START

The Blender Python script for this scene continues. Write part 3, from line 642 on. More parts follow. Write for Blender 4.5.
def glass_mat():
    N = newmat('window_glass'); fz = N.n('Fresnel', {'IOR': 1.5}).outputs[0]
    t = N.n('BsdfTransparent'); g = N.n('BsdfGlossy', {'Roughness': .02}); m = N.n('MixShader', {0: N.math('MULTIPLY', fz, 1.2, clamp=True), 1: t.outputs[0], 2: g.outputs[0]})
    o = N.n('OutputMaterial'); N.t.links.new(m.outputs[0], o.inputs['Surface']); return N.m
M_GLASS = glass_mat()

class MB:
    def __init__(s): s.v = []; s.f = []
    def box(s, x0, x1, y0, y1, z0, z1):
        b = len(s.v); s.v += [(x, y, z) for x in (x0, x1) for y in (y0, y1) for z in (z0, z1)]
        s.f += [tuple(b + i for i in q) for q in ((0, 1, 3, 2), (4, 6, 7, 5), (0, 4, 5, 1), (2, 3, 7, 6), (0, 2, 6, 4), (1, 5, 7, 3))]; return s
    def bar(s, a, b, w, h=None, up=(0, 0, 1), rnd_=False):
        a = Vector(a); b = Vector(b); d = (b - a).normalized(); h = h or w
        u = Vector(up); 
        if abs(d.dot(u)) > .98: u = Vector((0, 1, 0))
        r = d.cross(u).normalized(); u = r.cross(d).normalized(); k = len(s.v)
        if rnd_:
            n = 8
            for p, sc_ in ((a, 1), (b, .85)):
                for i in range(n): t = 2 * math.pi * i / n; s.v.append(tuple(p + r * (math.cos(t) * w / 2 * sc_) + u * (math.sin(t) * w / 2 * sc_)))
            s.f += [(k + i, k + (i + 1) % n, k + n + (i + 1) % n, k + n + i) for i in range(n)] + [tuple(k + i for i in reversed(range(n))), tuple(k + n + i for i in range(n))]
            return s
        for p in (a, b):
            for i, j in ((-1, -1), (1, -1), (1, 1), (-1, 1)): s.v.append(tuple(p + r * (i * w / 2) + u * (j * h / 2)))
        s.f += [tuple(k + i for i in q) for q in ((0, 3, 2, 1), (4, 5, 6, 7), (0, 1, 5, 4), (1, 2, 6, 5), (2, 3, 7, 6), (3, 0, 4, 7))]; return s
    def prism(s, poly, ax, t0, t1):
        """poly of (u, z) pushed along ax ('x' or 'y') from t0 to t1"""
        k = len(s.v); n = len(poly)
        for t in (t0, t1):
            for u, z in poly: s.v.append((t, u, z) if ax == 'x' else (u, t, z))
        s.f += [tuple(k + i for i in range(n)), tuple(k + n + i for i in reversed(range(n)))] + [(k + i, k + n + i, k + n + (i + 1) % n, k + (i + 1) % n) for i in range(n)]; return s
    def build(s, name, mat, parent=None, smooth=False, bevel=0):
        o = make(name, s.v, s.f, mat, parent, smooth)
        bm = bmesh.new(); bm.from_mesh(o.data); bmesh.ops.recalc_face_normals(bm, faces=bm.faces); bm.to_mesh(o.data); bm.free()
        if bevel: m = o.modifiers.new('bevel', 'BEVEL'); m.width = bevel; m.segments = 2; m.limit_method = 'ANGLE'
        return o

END
START

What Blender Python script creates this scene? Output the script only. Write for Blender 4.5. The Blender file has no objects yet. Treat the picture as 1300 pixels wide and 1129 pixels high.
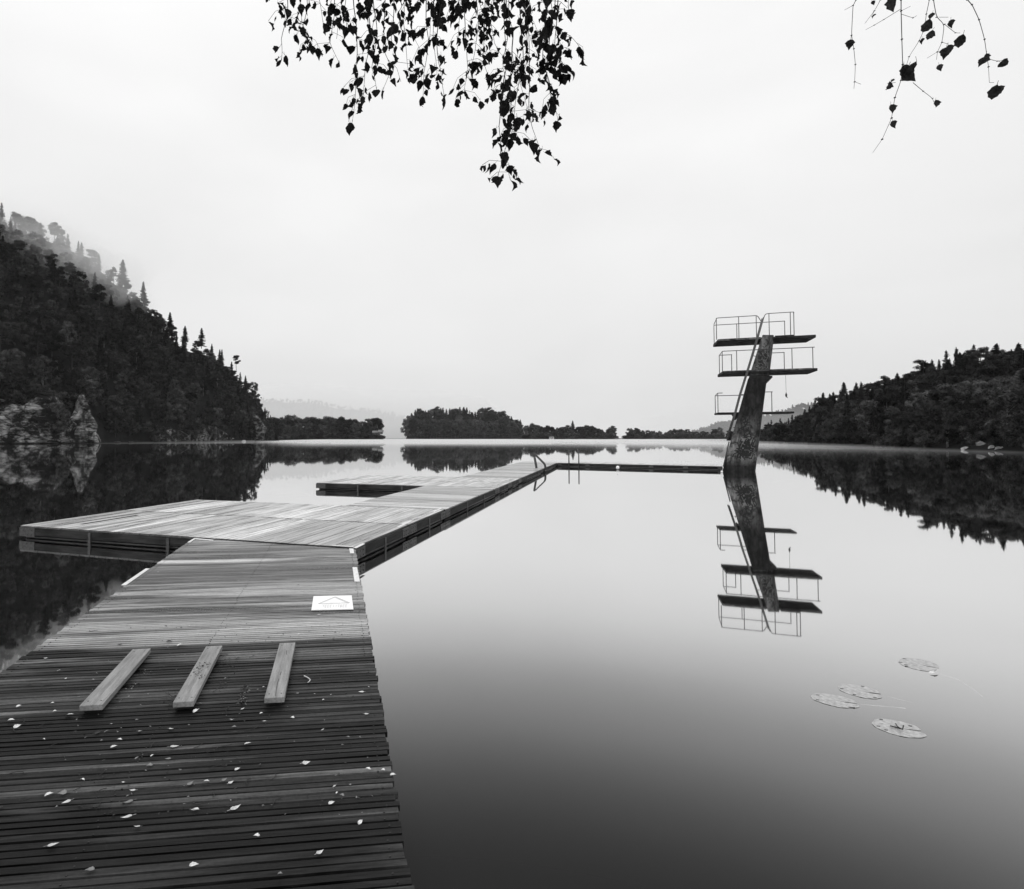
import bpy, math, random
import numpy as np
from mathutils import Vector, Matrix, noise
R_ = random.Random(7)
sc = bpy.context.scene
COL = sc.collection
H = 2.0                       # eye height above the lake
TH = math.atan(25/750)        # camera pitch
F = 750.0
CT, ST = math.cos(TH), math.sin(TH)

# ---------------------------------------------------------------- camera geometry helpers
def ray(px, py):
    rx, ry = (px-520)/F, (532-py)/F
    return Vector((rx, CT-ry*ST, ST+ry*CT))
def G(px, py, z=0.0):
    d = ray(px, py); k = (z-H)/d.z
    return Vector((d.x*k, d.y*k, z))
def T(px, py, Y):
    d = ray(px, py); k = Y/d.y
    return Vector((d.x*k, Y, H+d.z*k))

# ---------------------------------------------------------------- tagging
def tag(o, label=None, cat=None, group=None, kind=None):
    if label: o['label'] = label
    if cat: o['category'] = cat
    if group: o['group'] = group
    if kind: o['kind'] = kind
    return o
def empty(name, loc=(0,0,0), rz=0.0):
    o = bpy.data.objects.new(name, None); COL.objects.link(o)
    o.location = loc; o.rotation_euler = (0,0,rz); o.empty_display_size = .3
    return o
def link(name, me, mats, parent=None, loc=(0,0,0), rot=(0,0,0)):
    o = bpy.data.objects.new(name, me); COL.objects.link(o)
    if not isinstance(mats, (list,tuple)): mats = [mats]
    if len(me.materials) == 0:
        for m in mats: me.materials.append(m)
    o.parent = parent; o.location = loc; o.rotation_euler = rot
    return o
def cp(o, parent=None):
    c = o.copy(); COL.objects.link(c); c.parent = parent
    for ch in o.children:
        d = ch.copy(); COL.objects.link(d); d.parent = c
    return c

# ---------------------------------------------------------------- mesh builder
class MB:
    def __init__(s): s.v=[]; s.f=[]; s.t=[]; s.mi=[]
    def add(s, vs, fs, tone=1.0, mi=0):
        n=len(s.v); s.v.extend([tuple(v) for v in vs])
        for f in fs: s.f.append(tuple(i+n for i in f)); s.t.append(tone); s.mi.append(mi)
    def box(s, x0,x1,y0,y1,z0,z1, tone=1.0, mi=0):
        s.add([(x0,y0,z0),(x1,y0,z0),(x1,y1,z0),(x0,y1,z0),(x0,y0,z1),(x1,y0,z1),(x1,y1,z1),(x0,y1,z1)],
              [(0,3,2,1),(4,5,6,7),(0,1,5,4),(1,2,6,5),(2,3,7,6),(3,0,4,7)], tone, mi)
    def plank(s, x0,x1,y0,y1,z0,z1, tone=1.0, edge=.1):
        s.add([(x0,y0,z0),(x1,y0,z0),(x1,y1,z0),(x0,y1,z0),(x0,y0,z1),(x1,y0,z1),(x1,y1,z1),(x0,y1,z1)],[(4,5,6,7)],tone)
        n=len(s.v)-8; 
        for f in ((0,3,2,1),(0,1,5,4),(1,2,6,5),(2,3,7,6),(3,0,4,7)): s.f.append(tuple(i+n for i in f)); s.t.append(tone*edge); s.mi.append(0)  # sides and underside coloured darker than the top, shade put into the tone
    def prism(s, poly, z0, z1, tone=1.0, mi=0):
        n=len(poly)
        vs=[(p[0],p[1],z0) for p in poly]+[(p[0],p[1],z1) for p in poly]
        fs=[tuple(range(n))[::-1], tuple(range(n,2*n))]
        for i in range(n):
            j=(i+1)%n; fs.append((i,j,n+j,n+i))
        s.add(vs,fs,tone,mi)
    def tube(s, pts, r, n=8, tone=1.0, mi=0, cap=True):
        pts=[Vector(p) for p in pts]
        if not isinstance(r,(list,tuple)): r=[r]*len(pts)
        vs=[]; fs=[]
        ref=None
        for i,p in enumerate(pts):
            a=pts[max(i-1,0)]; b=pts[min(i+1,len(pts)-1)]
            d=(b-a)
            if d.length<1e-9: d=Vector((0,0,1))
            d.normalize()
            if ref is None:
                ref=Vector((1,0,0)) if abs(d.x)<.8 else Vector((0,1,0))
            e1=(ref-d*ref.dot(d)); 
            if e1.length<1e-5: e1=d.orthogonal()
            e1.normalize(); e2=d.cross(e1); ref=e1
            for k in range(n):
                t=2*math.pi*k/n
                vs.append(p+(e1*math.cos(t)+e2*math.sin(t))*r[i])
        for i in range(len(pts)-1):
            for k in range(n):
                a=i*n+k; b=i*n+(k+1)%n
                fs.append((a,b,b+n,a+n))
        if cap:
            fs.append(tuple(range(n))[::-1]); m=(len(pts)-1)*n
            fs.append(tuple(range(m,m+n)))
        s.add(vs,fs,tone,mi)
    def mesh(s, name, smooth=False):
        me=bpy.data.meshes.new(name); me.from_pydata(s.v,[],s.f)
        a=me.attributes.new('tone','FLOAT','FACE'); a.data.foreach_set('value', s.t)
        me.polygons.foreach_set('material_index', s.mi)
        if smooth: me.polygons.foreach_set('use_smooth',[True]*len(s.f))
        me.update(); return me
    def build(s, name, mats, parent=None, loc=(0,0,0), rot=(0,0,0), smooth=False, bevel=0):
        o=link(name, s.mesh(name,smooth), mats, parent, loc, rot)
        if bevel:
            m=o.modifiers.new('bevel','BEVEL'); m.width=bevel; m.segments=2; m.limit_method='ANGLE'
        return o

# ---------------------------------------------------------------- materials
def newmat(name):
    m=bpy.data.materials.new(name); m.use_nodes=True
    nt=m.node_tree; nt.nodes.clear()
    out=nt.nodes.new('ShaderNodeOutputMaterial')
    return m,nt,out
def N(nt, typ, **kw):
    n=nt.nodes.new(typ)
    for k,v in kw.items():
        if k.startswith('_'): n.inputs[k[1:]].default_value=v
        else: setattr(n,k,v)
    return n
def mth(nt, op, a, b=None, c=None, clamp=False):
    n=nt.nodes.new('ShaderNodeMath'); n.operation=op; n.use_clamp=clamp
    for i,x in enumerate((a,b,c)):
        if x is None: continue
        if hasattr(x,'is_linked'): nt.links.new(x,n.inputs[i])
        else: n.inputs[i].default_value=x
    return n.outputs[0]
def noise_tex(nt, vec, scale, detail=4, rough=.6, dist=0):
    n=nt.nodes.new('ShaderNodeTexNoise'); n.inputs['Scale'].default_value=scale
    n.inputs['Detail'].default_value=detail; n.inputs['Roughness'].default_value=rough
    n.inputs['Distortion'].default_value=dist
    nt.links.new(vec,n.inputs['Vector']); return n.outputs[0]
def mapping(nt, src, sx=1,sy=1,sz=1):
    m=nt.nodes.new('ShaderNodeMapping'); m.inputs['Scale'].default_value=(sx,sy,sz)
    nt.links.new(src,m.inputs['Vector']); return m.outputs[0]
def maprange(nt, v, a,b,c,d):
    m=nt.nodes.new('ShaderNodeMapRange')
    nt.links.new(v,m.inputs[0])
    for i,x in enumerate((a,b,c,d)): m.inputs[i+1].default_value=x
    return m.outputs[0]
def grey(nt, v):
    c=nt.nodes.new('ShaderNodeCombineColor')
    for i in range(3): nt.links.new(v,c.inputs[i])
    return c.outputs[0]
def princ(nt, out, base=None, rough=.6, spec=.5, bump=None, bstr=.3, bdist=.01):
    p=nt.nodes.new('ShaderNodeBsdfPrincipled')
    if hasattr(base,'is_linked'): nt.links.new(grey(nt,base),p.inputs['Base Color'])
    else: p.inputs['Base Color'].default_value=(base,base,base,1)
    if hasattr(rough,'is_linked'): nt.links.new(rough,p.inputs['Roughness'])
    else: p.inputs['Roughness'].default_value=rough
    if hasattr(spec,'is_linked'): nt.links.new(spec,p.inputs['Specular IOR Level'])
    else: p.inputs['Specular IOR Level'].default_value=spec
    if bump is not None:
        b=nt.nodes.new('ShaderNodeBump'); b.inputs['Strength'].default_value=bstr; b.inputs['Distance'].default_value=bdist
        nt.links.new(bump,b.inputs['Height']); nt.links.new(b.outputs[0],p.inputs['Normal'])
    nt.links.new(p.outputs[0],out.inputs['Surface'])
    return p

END

GIVEN PROBLEM — Only the lines between the one with "What Blender Python" and the one with "return Vector((d.x*k, Y, H+d.z*k))", those two included, get copied from the material above. Keep it exact and free of pictures.

SOLUTION TO THIS PROBLEM —
What Blender Python script creates this scene? Output the script only. Write for Blender 4.5. The Blender file has no objects yet. Treat the picture as 1300 pixels wide and 1129 pixels high.
import bpy, math, random
import numpy as np
from mathutils import Vector, Matrix, noise
R_ = random.Random(7)
sc = bpy.context.scene
COL = sc.collection
H = 2.0                       # eye height above the lake
TH = math.atan(25/750)        # camera pitch
F = 750.0
CT, ST = math.cos(TH), math.sin(TH)

# ---------------------------------------------------------------- camera geometry helpers
def ray(px, py):
    rx, ry = (px-520)/F, (532-py)/F
    return Vector((rx, CT-ry*ST, ST+ry*CT))
def G(px, py, z=0.0):
    d = ray(px, py); k = (z-H)/d.z
    return Vector((d.x*k, d.y*k, z))
def T(px, py, Y):
    d = ray(px, py); k = Y/d.y
    return Vector((d.x*k, Y, H+d.z*k))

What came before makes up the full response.